--- begin DATA LINES ---

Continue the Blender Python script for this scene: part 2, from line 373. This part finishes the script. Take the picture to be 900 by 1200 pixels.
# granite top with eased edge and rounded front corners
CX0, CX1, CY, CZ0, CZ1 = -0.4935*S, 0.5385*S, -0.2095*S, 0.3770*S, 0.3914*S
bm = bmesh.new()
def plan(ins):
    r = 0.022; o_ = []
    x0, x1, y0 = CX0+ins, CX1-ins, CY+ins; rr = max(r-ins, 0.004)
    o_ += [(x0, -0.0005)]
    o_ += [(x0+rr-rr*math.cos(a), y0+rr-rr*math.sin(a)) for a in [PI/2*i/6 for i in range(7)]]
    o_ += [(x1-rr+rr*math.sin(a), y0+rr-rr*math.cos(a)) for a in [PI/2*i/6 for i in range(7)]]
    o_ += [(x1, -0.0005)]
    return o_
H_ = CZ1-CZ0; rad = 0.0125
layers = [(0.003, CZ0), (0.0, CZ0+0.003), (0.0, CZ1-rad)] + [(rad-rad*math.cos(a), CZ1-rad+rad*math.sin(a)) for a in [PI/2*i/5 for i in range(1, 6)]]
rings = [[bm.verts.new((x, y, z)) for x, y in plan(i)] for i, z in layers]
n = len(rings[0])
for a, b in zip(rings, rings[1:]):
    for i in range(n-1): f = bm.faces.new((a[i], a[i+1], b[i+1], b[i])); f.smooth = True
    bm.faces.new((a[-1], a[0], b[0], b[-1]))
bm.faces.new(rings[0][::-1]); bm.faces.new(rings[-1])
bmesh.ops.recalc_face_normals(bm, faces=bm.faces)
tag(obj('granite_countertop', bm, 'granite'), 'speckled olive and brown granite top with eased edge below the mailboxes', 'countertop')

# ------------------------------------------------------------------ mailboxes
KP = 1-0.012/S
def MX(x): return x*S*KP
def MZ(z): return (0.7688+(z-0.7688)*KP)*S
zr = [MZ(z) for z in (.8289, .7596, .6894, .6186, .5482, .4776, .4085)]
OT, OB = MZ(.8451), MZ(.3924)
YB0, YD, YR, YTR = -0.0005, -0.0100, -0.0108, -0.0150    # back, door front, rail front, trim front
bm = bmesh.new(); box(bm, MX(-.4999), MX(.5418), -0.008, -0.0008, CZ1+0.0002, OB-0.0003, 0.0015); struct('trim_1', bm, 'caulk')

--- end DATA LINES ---

### GIVEN EXERCISE:
Write out a verbatim copy of the data, beginning with its first line and ending with the line that contains "tag(obj('granite_countertop', bm, 'granite'), 'speckled".

### TASK RESULT:
Continue the Blender Python script for this scene: part 2, from line 373. This part finishes the script. Take the picture to be 900 by 1200 pixels.
# granite top with eased edge and rounded front corners
CX0, CX1, CY, CZ0, CZ1 = -0.4935*S, 0.5385*S, -0.2095*S, 0.3770*S, 0.3914*S
bm = bmesh.new()
def plan(ins):
    r = 0.022; o_ = []
    x0, x1, y0 = CX0+ins, CX1-ins, CY+ins; rr = max(r-ins, 0.004)
    o_ += [(x0, -0.0005)]
    o_ += [(x0+rr-rr*math.cos(a), y0+rr-rr*math.sin(a)) for a in [PI/2*i/6 for i in range(7)]]
    o_ += [(x1-rr+rr*math.sin(a), y0+rr-rr*math.cos(a)) for a in [PI/2*i/6 for i in range(7)]]
    o_ += [(x1, -0.0005)]
    return o_
H_ = CZ1-CZ0; rad = 0.0125
layers = [(0.003, CZ0), (0.0, CZ0+0.003), (0.0, CZ1-rad)] + [(rad-rad*math.cos(a), CZ1-rad+rad*math.sin(a)) for a in [PI/2*i/5 for i in range(1, 6)]]
rings = [[bm.verts.new((x, y, z)) for x, y in plan(i)] for i, z in layers]
n = len(rings[0])
for a, b in zip(rings, rings[1:]):
    for i in range(n-1): f = bm.faces.new((a[i], a[i+1], b[i+1], b[i])); f.smooth = True
    bm.faces.new((a[-1], a[0], b[0], b[-1]))
bm.faces.new(rings[0][::-1]); bm.faces.new(rings[-1])
bmesh.ops.recalc_face_normals(bm, faces=bm.faces)
tag(obj('granite_countertop', bm, 'granite'), 'speckled olive and brown granite top with eased edge below the mailboxes', 'countertop')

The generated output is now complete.